After all that, Alan Beans first space launch has gone terribly wrong after less than a minute. Hes staring at the warning lights, but he can see the batteries are still putting out the requisite power. He keeps saying this to his crew and mission control as the team scrambles to determine what happened and what to do.
The ground suggests resetting the seemingly ailing systems, but Bean hesitates. One of the rules of space flight is you don’t make any switch-a-roos with that electrical system unless you’ve got a good idea why you’re doing it, he will later say. “I knew we had power, so I didn’t want to make any changes. I figured we could fly into orbit just like that. (Gordon, in a 1969 technical debrief, agrees with Beans choice to wait and think it through: I think it was a smart decision. We’ve all learned that by arbitrarily switching the electrical system around, you can get yourself into more trouble.) ....
After some deliberation, and as it becomes more clear that lightning was the culprit, Bean begins to reset the electrical systems. He is credited with remembering the existence of a backup power switch to the signal conditioning electronics that, when used, helps cut the time of the recovery from the incident and keeps the mission from being aborted.

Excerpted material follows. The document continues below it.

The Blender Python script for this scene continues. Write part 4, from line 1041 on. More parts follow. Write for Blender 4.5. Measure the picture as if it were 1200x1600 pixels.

Interesting article, thanks for posting it!
Good post.
Thank you. I enjoyed it.
Popular Mechanics instantly crashes my browser.
It won’t be long before there aren’t any left who actually have been to the moon.
It was John Aaron at Ground Control who made the call 'Try SCE to Auxiliary' and became an engineering legend.
Barring a miracle or three, it's entirely possible that it won't be long before there aren't any of us left who actually remember 'America'.
Well, it has been some 45 years or more...and to some, if they didn’t see it happen yesterday, it never happened.
Words to live by.
Had this been a snowflake crew we’d have heard screams of terror and sheer panic as the spacecraft fell back to earth.
“He is credited with remembering the existence of a backup power switch to the signal conditioning electronics that, when used, helps cut the time of the recovery from the incident and keeps the mission from being aborted.”
No, he is not. That honor belongs to Flight Controller John Aaron, who had witnessed a similar hork about a year prior, in training. He recalled what needed to be done, the now famous but cryptic advice “SCE to AUX”, and which nobody knew what the hell he was talking about. Bean DID know where the circuit breaker or switch was, behind his head, but he had recounted many times he had absolutely no idea what to do. “Christmas Tree” doesn’t adequately describe what the displays looked like. Once everything straightened out, our intrepid explorers giggled like schoolchildren the rest of the way into orbit. I suspect John Aaron hasn’t had to pay for a beer in a long, long time.
Interesting story. Thanks for posting.